Question

$\text{For the linear programming problem:}$

$\text{Maximize}z=3x_1+2x_2$

$\text{Subject to:}$

$-2x_1+3x_2\le 9$

$x_1-5x_2\ge -20$

$x_1,x_2\ge 0$

$\text{The above problem has}$

• A. alternative optimum solution
• B. infeasible solution
• C. degenerate solution
• D. unbounded solution

Answer 1

The correct option is D unbounded solution

$\text{Maximize}z=3x_1+2x_2$

$\text{Subjected to :}$

$-2x_1+3x_2\le 9...\left(1\right)$

$x_1-5x_2\ge -20...\left(2\right)$

$\text{Converting constraint (2) in}\le \text{form,}$

$-2x_1+3x_2\le 9...\left(1\right)$

$-x_1+5x_2\le 20...\left(2\right)$

$\text{Again,}\frac{x_1}{\left(\frac{-9}{2}\right)}+\frac{x_2}{3}\le 1...\left(1\right)$

$\frac{x_1}{(-20)}+\frac{x_2}{4}\le 1...\left(2\right)$


Since this is a problem for Max. z and according to the given constant, the maximum value of the objective function lies at infinity.
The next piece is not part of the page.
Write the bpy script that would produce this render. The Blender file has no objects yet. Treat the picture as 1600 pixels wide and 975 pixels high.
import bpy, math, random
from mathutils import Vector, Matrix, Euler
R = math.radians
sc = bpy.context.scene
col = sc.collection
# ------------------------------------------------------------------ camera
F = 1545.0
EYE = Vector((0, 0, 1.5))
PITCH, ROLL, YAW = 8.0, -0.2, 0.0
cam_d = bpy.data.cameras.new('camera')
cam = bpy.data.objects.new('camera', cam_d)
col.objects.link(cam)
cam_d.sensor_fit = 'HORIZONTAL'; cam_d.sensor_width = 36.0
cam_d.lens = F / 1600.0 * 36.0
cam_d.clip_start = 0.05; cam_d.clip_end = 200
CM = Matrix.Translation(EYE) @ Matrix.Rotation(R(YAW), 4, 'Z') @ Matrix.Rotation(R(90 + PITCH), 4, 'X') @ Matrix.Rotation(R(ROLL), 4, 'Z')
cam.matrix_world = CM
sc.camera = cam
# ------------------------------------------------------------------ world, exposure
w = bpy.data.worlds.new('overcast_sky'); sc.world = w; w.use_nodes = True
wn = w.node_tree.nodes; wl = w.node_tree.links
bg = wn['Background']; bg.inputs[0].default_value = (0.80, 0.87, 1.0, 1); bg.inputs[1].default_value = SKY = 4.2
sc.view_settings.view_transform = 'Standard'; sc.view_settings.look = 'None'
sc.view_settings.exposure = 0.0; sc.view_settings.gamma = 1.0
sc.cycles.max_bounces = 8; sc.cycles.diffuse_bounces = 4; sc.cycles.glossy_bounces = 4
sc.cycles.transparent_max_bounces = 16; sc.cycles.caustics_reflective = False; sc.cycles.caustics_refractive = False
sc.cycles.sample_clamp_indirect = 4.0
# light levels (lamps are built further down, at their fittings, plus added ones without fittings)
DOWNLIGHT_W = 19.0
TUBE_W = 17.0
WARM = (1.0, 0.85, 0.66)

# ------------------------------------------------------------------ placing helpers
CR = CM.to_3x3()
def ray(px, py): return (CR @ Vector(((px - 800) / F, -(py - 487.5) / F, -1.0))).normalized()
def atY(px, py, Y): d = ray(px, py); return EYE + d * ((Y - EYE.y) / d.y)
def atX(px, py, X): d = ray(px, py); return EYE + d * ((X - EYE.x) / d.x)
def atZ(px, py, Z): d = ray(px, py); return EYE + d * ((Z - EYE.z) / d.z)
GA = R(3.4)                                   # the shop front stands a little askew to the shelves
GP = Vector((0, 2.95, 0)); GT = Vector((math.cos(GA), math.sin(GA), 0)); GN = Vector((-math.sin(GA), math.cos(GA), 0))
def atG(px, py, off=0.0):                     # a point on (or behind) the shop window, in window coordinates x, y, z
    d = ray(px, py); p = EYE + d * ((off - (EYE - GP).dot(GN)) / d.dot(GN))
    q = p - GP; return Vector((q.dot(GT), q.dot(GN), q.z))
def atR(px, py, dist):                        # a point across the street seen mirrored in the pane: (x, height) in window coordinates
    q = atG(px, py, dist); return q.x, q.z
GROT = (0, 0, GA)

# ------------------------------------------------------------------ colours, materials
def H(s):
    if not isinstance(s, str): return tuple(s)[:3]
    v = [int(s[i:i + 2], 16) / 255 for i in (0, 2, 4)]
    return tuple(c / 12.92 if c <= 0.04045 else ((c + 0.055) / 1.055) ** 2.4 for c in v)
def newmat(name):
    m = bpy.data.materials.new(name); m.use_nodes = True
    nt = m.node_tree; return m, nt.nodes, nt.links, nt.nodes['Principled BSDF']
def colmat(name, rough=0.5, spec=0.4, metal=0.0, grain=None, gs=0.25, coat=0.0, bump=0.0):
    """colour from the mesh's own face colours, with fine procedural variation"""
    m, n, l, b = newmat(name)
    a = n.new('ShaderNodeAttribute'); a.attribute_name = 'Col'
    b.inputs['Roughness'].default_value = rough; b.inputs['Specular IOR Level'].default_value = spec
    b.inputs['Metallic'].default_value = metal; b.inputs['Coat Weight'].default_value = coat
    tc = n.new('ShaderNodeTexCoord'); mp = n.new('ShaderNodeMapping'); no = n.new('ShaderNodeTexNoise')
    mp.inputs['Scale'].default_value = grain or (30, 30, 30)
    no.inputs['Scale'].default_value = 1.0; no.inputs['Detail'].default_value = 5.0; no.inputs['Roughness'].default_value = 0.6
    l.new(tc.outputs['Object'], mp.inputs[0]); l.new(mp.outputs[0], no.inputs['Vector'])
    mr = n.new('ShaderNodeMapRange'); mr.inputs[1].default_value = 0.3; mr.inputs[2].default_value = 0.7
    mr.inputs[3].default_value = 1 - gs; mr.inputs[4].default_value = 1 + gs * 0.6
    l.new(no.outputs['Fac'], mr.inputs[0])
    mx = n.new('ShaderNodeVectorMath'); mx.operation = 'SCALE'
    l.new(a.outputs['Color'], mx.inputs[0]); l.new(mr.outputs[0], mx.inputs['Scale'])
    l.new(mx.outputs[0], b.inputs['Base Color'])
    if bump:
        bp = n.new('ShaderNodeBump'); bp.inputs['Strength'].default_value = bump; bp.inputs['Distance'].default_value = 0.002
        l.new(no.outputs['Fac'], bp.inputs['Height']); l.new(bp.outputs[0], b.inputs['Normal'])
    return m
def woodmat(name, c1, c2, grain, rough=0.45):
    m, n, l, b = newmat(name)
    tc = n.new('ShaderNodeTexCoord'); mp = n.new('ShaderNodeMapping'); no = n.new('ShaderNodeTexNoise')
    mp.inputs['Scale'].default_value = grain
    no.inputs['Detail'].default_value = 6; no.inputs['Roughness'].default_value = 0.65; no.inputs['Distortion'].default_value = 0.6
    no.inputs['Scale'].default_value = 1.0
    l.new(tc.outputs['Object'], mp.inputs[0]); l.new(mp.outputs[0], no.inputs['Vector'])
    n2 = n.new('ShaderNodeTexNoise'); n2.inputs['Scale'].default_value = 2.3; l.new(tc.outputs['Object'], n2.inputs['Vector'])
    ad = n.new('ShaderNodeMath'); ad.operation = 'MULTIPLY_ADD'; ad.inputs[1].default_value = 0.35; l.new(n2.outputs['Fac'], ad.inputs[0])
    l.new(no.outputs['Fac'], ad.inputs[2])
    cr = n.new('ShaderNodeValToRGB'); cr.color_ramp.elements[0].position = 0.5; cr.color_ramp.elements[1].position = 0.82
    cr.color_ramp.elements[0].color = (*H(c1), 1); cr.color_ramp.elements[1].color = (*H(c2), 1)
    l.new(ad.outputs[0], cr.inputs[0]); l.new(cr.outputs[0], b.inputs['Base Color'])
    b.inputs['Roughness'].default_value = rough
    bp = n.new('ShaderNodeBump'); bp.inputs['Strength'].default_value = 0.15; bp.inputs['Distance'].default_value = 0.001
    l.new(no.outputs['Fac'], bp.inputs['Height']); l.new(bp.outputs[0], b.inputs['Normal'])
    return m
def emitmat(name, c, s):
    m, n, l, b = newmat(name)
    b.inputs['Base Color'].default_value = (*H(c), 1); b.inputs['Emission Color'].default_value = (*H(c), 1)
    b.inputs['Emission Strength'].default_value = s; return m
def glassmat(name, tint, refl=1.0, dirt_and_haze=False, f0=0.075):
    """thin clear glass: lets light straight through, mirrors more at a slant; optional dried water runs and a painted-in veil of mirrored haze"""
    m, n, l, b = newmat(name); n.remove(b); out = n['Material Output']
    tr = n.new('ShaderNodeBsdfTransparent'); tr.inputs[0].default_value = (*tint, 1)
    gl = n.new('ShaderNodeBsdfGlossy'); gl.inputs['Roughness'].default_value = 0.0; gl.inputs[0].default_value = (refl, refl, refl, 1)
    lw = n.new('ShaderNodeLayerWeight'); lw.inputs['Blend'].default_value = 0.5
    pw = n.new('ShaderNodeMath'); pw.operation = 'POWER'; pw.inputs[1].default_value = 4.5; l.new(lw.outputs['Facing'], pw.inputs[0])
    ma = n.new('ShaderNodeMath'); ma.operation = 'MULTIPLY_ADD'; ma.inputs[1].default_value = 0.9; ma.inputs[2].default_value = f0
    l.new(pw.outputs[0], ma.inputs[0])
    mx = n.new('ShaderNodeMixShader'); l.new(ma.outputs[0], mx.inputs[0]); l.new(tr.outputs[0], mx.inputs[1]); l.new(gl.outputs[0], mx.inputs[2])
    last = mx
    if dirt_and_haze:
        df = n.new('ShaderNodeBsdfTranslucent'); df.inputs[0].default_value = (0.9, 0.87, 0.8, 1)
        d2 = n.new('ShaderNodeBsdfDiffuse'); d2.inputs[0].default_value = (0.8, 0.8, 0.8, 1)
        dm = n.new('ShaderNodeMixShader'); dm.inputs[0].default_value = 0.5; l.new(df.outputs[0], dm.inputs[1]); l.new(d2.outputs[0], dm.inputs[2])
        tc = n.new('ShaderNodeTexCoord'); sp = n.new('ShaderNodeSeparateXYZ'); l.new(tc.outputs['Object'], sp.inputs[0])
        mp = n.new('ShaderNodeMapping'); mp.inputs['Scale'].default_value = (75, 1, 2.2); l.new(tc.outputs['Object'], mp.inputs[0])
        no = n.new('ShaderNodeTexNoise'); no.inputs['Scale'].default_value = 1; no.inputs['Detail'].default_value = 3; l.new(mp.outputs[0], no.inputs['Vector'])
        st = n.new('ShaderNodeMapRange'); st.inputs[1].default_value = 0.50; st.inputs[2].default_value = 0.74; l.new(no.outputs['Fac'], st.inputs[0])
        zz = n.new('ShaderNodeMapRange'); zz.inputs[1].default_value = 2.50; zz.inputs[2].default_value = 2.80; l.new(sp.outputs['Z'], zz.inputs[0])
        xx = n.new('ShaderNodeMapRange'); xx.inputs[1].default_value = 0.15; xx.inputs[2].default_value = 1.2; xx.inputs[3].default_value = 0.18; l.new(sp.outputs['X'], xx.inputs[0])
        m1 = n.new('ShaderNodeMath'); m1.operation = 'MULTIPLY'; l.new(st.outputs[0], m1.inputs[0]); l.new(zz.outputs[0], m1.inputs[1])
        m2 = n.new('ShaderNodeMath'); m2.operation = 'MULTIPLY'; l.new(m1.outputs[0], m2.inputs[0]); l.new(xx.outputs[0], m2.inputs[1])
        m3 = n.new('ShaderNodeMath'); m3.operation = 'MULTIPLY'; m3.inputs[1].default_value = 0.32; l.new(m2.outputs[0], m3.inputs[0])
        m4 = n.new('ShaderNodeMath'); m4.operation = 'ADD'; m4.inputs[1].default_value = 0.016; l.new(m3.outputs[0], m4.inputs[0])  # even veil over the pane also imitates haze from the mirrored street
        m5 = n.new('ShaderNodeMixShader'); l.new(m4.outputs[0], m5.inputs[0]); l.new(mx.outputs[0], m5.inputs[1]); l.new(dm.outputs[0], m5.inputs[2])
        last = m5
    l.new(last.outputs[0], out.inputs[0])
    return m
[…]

So it simply means that the problem has an unbounded solution.

$\text{Points to Remember:}$

If according to the given condition, the greatest value of the objective function lies at infinity, then it simply means that the common feasible region is not bounded by a limit on the constraint and the solution will be an unbounded solution.